A Conscise dictionary of Middle Egyptian Faulkner 著 Griffith Institute Oxford という英語の辞書があると便利です。

 まずは、あまり文法など考えずに、気楽に訳してみましょう。

 古代エジプトでは名詞が二つ並んでいるときは、後ろから修飾します。形容詞は前の名詞を修飾します。
 この文では、一番最初の「神」+「良い」で「良き神」、「主」+「2国」で「2国(上下エジプト)の主」となります。

 さあ、ツタンカーメンは何と言っているのか?そして右側の謎の人物はだれ?もうお分かりですね。

<ツタンカーメンの上の文章>
 良き神、2国の主、王冠の主、上下エジプト王「ネブケペルウラー」、生命を与えられし者。太陽の息子「トゥトアンクアメン・上エジプトヘリオポリスの支配者」永遠に。

<謎の人物の上の文章>
 良き神、2国の主、儀式を行う主、上下エジプト王「ケペルウラー」、太陽の息子「アイ・神の父」永遠・永久に太陽のような生命を与えられし者。

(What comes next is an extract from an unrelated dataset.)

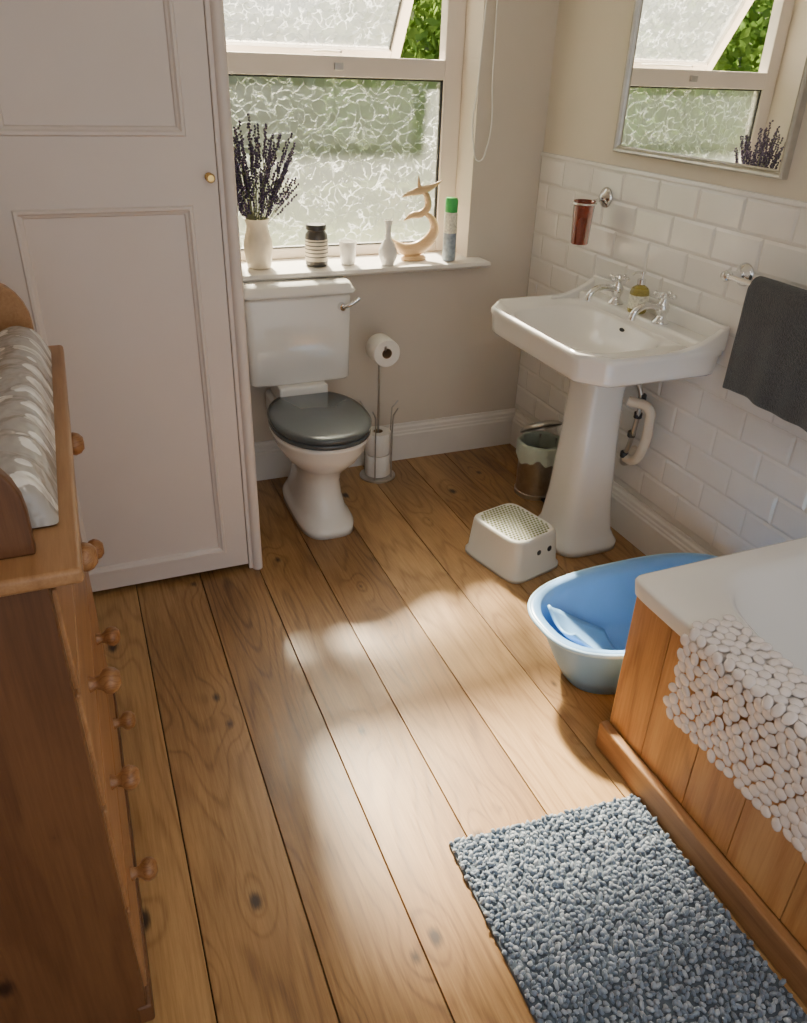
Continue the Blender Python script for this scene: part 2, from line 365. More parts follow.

 そうです、儀式を行っているのは、ツタンカーメンの次に王位についたアイ王です。次の王が前王の口開けの儀式を行っているのが描かれている壁画は他には見つかっていないそうです。(通常は神官や長男が行う)ツタンカーメンが亡くなった時に、すでに次の王が決定していたのでしょう。子供のいない少年王の次の王が、そのおじいさん位の年齢のアイだったのはなぜか?ツタンカーメンの生涯とその死を巡るミステリーはまだまだ謎ですね。